Cameron Hayes


Cameron Kingsley Hayes, known as Cameron Hayes, is an Australian artist specialising in large scale allegorical oil paintings in a figurative style. His paintings have been selected for numerous prestigious Australian art prizes including The Blake Prize, Moet and Chandon Fellowship and the Sir John Sulman Art Prize at the Art Gallery of New South Wales.

Early life and education

Cameron Hayes was born in Sydney in 1969. His family relocated to Melbourne where he attended St Kevin's College in Toorak. When his father was jailed, he remained at the school on scholarship. He attended RMIT University in Melbourne, Australia.

Work

Cameron Hayes is a painter using traditional oil pigments on linen. He paints intricate, multi-layered compositions encompassing subjects from Australian identity, contemporary culture, global politics, history, ethics and observational human behaviour. Each canvas relates to a “story” requiring the artist to research subjects from a multidisciplinary perspective, utilising narrative and allegorical devices to compose the artwork.
He is an Australian figurative painter who creates visually complex artworks made up of uniquely individual characters, scenes and motifs intersecting across expansive picture planes, often described by critics and writers as being in the style of Hieronymus Bosch. The artist's work exhibited in 2011 exhibition in New York was described by Village Voice's Robert Shuster as “rich panoramas of satiric dystopian visions, imaginative allegories reminiscent of Hieronymus Bosch”.
A major work painted 2009-2011 uses the 2007 Australian federal election as its backdrop. Some members of the Australian Liberal Party conducted a pamphlet drop within the marginal seat of Lindsay - a predominantly white, working class community. They falsified an organisation called the Islamic Australia Federation and in the pamphlets thanked the opposing Australian Labor party for seeking clemency for terrorists, for building mosques in Lindsay electorate, and for supporting the Bali bomber terrorists.
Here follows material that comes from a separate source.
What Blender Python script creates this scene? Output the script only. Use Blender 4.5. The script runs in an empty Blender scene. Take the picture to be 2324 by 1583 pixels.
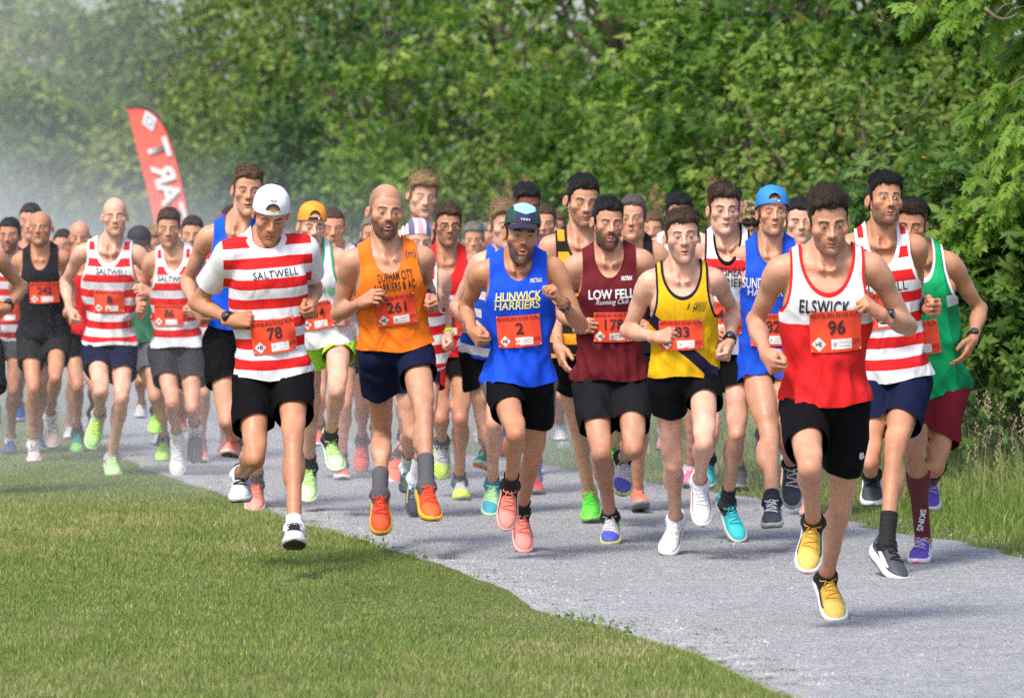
import bpy, math, random, time
import numpy as np
from mathutils import Vector, Matrix
from mathutils.bvhtree import BVHTree
T0 = time.time()
rng = np.random.default_rng(7)
random.seed(7)
scene = bpy.context.scene
COL = scene.collection
# ------------------------------------------------------------------ camera
FPX, WPX, CXP, YH, CAMH = 10611.0, 2324.0, 1162.0, 495.0, 1.6   # photograph measured at 2324 px wide
cam_d = bpy.data.cameras.new("camera")
cam = bpy.data.objects.new("camera", cam_d); COL.objects.link(cam)
cam.location = (0, 0, CAMH); cam.rotation_euler = (math.radians(90), 0, 0)
cam_d.sensor_width = 36.0; cam_d.lens = 36.0 * FPX / WPX
cam_d.shift_y = -(791.5 - YH) / WPX
cam_d.clip_start = 0.5; cam_d.clip_end = 2000
cam_d.dof.use_dof = True; cam_d.dof.focus_distance = 20.3; cam_d.dof.aperture_fstop = 5.6
scene.camera = cam
# ------------------------------------------------------------------ light
SUN_EL, SUN_AZ = 52.0, 208.0     # azimuth measured clockwise from +Y seen from above
world = bpy.data.worlds.new("World"); scene.world = world; world.use_nodes = True
nt = world.node_tree
sky = nt.nodes.new("ShaderNodeTexSky"); sky.sky_type = 'NISHITA'; sky.sun_disc = False
sky.sun_elevation = math.radians(SUN_EL); sky.sun_rotation = math.radians(SUN_AZ)
sky.air_density = 1.0; sky.dust_density = 3.0; sky.ozone_density = 1.0
bgn = nt.nodes["Background"]; bgn.inputs[1].default_value = 0.15
nt.links.new(sky.outputs[0], bgn.inputs[0])
sun_d = bpy.data.lights.new("sun", 'SUN'); sun = bpy.data.objects.new("sun", sun_d); COL.objects.link(sun)
sun_d.energy = 2.2; sun_d.angle = math.radians(14.0); sun_d.color = (1.0, 0.95, 0.86)
_a, _e = math.radians(SUN_AZ), math.radians(SUN_EL)
SUNV = Vector((math.sin(_a) * math.cos(_e), math.cos(_a) * math.cos(_e), math.sin(_e)))
sun.rotation_euler = SUNV.to_track_quat('Z', 'Y').to_euler()
vs = scene.view_settings
scene.display_settings.display_device = 'sRGB'
vs.view_transform = 'Standard'; vs.look = 'None'; vs.exposure = 0.68; vs.gamma = 1.0; vs.use_curve_mapping = False
scene.cycles.use_denoising = False; scene.cycles.use_adaptive_sampling = False
scene.cycles.max_bounces = 6; scene.cycles.diffuse_bounces = 3; scene.cycles.glossy_bounces = 2
scene.cycles.transmission_bounces = 3; scene.cycles.transparent_max_bounces = 6; scene.cycles.volume_bounces = 1
scene.cycles.caustics_reflective = False; scene.cycles.caustics_refractive = False
scene.cycles.sample_clamp_indirect = 6.0

def world_pt(px, py, Y):
    return np.array(((px - CXP) * Y / FPX, Y, CAMH - (py - YH) * Y / FPX))
def ground_pt(px, py):
    Y = CAMH * FPX / (py - YH)
    return np.array(((px - CXP) * Y / FPX, Y, 0.0))
# ------------------------------------------------------------------ mesh helpers
def make_mesh(name, V, F, smooth=True):
    """V (n,3); F an (m,3) / (m,4) int array or a list of such arrays"""
    if isinstance(F, np.ndarray): F = [F]
    F = [f for f in F if len(f)]
    me = bpy.data.meshes.new(name)
    V = np.ascontiguousarray(V, dtype=np.float32)
    me.vertices.add(len(V)); me.vertices.foreach_set("co", V.ravel())
    tot = sum(f.size for f in F); npoly = sum(len(f) for f in F)
    me.loops.add(tot); me.polygons.add(npoly)
    me.loops.foreach_set("vertex_index", np.concatenate([f.ravel() for f in F]).astype(np.int32) if F else np.zeros(0, np.int32))
    st, o = [], 0
    for f in F:
        st.append(o + np.arange(len(f)) * f.shape[1]); o += f.size
    if F: me.polygons.foreach_set("loop_start", np.concatenate(st).astype(np.int32))
    me.update(calc_edges=True)
    if smooth: me.shade_smooth()
    return me
def attr(me, name, A):
    A = np.asarray(A, dtype=np.float32)
    if A.ndim == 1:
        a = me.attributes.new(name, 'FLOAT', 'POINT'); a.data.foreach_set("value", A)
    elif A.shape[1] == 3:
        a = me.attributes.new(name, 'FLOAT_VECTOR', 'POINT'); a.data.foreach_set("vector", np.ascontiguousarray(A).ravel())
    else:
        a = me.attributes.new(name, 'FLOAT_COLOR', 'POINT'); a.data.foreach_set("color", np.ascontiguousarray(A).ravel())
def add(name, me, m=None, parent=None, label=None, cat=None, group=None, kind=None, loc=None, mat4=None, objmat=False):
    o = bpy.data.objects.new(name, me); COL.objects.link(o)
    if parent is not None: o.parent = parent
    if loc is not None: o.location = loc
    if mat4 is not None: o.matrix_basis = mat4
    if m is not None and me is not None:
        if objmat:
            if len(me.materials) == 0: me.materials.append(None)
            o.material_slots[0].link = 'OBJECT'; o.material_slots[0].material = m
        elif len(me.materials) == 0: me.materials.append(m)
    if label: o["label"] = label
    if cat: o["category"] = cat
    if group: o["group"] = group
    if kind: o["kind"] = kind
    return o
def thing(name, loc, label, cat, group=None):
    return add(name, None, None, None, label, cat, group, None, loc)
def join(parts):
    Vs, Fs, o = [], {}, 0
    for V, F in parts:
        for f in (F if isinstance(F, list) else [F]):
            if len(f): Fs.setdefault(f.shape[1], []).append(f + o)
        Vs.append(V); o += len(V)
    return np.concatenate(Vs), [np.concatenate(v) for v in Fs.values()]
def tube(pts, rad, n=8, cap=True):
    pts = np.asarray(pts, float); m = len(pts)
    rad = np.broadcast_to(np.asarray(rad, float), (m,))
    t = np.gradient(pts, axis=0); t /= np.linalg.norm(t, axis=1)[:, None] + 1e-12
    ref = np.array((0, 0, 1.0)) if abs(t[0][2]) < .9 else np.array((1.0, 0, 0))
    V = []
    a = np.linspace(0, 2 * np.pi, n, endpoint=False)
    for i in range(m):
        x = np.cross(ref, t[i]); x /= np.linalg.norm(x) + 1e-12
        y = np.cross(t[i], x); ref = -np.cross(x, t[i]) if False else ref
        V.append(pts[i] + rad[i] * (np.cos(a)[:, None] * x + np.sin(a)[:, None] * y))
    V = np.concatenate(V)
    F = []
    for i in range(m - 1):
        for j in range(n):
            k = (j + 1) % n
            F.append((i * n + j, i * n + k, (i + 1) * n + k, (i + 1) * n + j))
    F = [np.array(F)]
    if cap:
        T = [(0, j + 1, j) for j in range(1, n - 1)] + [((m - 1) * n, (m - 1) * n + j, (m - 1) * n + j + 1) for j in range(1, n - 1)]
        F.append(np.array(T))
    return V, F
def box(c, s, ax=None):
    c = np.asarray(c, float); s = np.asarray(s, float) / 2
    P = np.array([(i, j, k) for i in (-1, 1) for j in (-1, 1) for k in (-1, 1)]) * s
    if ax is not None: P = P @ np.asarray(ax)
    return P + c, np.array([(0, 1, 3, 2), (4, 6, 7, 5), (0, 4, 5, 1), (2, 3, 7, 6), (0, 2, 6, 4), (1, 5, 7, 3)])
def grid_faces(nu, nv, wrap=False):
    F = []
    for i in range(nu - 1):
        for j in range(nv if wrap else nv - 1):
            k = (j + 1) % nv
            F.append((i * nv + j, i * nv + k, (i + 1) * nv + k, (i + 1) * nv + j))
    return np.array(F)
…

The painting 'What happens when pretend politicians pretend to be terrorists' tells the story of the public fallout of the fraudulent fear campaign had on Muslim girls at the local school, and upon the Australian psyche. This event is referred to as the Lindsay pamphlet scandal.
Cameron Hayes’ first major solo exhibition was held in 2000 in Melbourne, Australia, of which Australian author and previous editor of Art Monthly Australasia Peter Timms wrote in The Age Newspaper: “His mind is on social history, which he satirizes with a vengeance. Hayes Is a Hogarth or a Daumier for the 21st century. At the level of style and technique his painting is all control…The eye scans the surface, taking in each bizarre anecdote, and taking delight in their bitter humour.”